Beberapa
waktu lalu public dihebohkan dengan sikap yang dipertontonkan oleh pejabat
negara (DPD) pada saat rapat paripurna. Adanya dua pihak yang saling klaim
sebagai pimpinan yang sah, membuat sidang jadi kacau balau. Konflik antara dua
kubu yang saling klaim tersebut dipicu oleh putusan Mahkamah Konstitusi (MA)
yang membatalkan Tata Tertib (Tatib) Nomor 1 Tahun 2016 dan 2017 soal masa
jabatan pimpinan DPD selama 2,5 tahun. Dengan dibatalkannya Tatib tersebut,
maka masa jabatan pimpinan DPD lama kembali lima tahun, sedangkan yang
berpatokan pada Tatib tetap ngotot melakukan pemilihan dan mengangkat pimpinan
baru.
Pada
dasarnya kedua belah pihak yang mengaku sebagai pimpinan yang sah, itu bisa
dibenarkan karena mengacu pada aturan yang ada. Hanya saja adanya perubahan
atau pembatalan dari MK membuat salah satu dari kedua belah pihak yang bertikai merasa dirugikan dan menolak
hasil putusan tersebut. Dalam kasus seperti ini sulit menentukan siapa yang
salah maupun siapa yang benar. Hanya saja sebagai wakil rakyat, DPD harusnya
memberi contoh yang baik kepada masyarakat dalam menyelesaikan dan atau
menyikapi perbedaan dengan kepala dingin.
Agar
DPD tidak larut dalam konflik internal dan segera menyelesaikan persoalan yang
ada, perlu kiranya kedua belah pihak duduk bersama dan saling terbuka dengan
menunjukkan sikap sebagai negarawan. Putusan yang dikeluarkan oleh MK alangkah
lebih baiknya jika diterima tanpa diperkarakan. Karena selain dari ribut
terkait putusan MK, persoalan kebangsaan dan kemasyarakatan jauh lebih sulit
dan perlu perhatian lebih dari DPD.
DPD
sebagai salah satu lembaga negara
diharapakan mampu berkontribusi dalam pembangunan bangsa dan negara ke
arah yang lebih baik. Tentu DPD harus
memiliki jiwa negarawan yang tinggi dan mengedepankan kepentingan bersama.

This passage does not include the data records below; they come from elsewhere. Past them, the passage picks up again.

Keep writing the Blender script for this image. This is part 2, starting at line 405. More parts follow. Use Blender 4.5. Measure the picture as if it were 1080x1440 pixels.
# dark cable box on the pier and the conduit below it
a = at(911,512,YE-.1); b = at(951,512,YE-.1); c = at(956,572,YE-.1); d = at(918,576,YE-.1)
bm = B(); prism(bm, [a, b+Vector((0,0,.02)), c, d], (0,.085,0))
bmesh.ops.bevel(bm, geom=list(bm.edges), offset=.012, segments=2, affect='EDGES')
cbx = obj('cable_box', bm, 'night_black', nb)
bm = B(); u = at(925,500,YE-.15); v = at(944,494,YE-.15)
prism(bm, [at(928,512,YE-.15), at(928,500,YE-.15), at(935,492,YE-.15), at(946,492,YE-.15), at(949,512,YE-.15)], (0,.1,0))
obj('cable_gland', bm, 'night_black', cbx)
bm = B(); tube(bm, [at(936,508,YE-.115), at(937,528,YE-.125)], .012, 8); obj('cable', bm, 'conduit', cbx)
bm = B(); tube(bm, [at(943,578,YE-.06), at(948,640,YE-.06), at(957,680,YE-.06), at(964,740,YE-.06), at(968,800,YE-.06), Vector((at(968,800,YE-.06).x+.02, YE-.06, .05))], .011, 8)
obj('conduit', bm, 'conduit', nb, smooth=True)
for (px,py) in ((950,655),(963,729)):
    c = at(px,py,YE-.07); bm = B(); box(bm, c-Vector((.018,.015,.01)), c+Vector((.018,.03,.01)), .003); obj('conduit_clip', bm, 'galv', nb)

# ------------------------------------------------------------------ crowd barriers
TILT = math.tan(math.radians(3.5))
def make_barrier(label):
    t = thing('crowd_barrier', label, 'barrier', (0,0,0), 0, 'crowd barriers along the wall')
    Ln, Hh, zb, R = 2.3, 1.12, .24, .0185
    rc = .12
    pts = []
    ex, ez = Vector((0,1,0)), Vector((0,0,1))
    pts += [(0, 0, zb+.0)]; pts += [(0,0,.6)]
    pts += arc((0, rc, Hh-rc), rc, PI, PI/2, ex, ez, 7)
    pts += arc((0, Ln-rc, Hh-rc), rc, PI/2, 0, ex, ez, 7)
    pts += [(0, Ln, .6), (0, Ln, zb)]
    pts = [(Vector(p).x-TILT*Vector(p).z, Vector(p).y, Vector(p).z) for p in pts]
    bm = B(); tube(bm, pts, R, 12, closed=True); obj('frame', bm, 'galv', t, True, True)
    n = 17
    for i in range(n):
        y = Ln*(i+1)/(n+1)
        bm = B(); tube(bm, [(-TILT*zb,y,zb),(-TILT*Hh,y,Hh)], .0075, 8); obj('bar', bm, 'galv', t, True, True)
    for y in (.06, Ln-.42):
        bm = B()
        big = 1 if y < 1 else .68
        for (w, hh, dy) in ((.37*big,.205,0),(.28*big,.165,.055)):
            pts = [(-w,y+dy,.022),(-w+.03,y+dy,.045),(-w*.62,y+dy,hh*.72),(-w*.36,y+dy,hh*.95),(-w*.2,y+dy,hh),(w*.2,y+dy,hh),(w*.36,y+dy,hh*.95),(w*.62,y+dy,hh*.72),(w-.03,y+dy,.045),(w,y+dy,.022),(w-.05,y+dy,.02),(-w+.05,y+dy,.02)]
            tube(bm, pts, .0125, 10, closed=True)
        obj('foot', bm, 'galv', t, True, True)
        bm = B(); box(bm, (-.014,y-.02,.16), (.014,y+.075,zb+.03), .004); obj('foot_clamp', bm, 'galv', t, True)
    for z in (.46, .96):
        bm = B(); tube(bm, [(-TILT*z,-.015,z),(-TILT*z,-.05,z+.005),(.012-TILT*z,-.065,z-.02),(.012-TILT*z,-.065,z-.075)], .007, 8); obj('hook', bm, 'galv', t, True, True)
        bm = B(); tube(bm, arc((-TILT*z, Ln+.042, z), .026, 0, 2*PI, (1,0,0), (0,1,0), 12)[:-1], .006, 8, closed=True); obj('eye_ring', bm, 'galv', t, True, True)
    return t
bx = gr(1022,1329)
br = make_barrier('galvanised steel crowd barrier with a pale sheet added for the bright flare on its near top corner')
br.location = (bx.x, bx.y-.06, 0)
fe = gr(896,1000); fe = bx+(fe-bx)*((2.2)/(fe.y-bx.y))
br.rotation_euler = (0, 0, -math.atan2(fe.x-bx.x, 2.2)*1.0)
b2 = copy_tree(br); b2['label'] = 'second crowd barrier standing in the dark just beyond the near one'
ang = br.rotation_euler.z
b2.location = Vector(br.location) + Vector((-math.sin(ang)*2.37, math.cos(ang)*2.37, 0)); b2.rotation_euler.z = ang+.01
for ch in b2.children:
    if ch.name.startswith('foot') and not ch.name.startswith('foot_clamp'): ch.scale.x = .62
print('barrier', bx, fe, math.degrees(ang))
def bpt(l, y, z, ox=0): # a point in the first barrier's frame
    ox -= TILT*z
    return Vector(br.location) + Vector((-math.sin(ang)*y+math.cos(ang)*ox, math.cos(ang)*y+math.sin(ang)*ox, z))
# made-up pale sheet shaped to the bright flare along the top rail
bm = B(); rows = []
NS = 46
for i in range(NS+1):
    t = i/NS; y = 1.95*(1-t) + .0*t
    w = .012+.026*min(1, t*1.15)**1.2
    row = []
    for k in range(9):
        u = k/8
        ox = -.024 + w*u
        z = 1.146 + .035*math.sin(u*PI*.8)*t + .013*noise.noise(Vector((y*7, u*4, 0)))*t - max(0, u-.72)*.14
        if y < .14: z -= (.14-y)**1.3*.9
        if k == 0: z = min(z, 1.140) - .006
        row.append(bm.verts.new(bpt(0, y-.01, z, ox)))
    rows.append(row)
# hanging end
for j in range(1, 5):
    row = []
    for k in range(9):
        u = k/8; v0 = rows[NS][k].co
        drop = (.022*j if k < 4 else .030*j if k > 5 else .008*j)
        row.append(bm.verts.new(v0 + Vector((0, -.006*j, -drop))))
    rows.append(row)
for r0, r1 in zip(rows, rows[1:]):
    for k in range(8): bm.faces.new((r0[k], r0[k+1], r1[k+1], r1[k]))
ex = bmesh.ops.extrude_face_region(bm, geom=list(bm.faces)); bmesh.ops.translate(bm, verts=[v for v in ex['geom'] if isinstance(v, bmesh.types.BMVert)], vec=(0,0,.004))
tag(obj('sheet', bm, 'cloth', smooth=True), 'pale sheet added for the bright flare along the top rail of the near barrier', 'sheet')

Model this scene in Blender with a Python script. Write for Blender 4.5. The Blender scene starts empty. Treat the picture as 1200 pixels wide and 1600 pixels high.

Negara ini sudah terlalu parah dan butuh perbaikan disegala dimensi kehidupan
rakyat. Para pemimpin, pejabat, dan wakil rakyat sudah seharusnya berhenti
bertikai hanya karena persoalan kekuasaan semata. Jika sampai hari ini para
wakil rakyat masih sibuk bertikai, itu menandakan bahwa negara ini butuh sosok
negarawan.
Sosok
negarawan yang sempat dimiliki oleh bangsa ini seperti; Ir.Soekarno dan
Abdurrahman Wahid, merupakan contoh negarawan yang baik. mereka tidak menginginkan
adanya pertikaian dan lebih memilih mundur dari jabatan daripada bangsa ini
harus saling menumpahkan darah satu sama lain. Kecintaan yang sangat dalam
terhadap bangsa dan negaranya membuat mereka menghindari konflik antar sesama
bangsanya sendiri dan lebih mengedepankan kepentingan bersama rakyat. Semangat
pendahulu bangsa ini yang harusnya diwarisi oleh seluruh masyarakat Indonesia,
khususnya para pemimpin negara.
Harus
diakui bersama bahwa bangsa Indonesia saat ini sedang krisis kepemimpinan dengan
jiwa negarawan yang tinggi. Belum lagi persoalan bangsa Indonesia yang semakin
rumit dan akut menambah beban masyarakat dan negara. Ini menjadi tanggung-jawab
seluruh elemen masyarakat Indonesia, agar kedepannya mampu melahirkan sosok
pemimpin yang bijaksana dan mampu menunjukkan sikap negarawan ditengah-tengah
keadaan yang sulit. Terlepas dari kisruh sidang paripurna DPD, seluruh
masyarakat harus kembali fokus dan mendukung kinerja DPD kedepannya agar
semakin baik dan berkontribusi lebih kepada bangsa dan negara.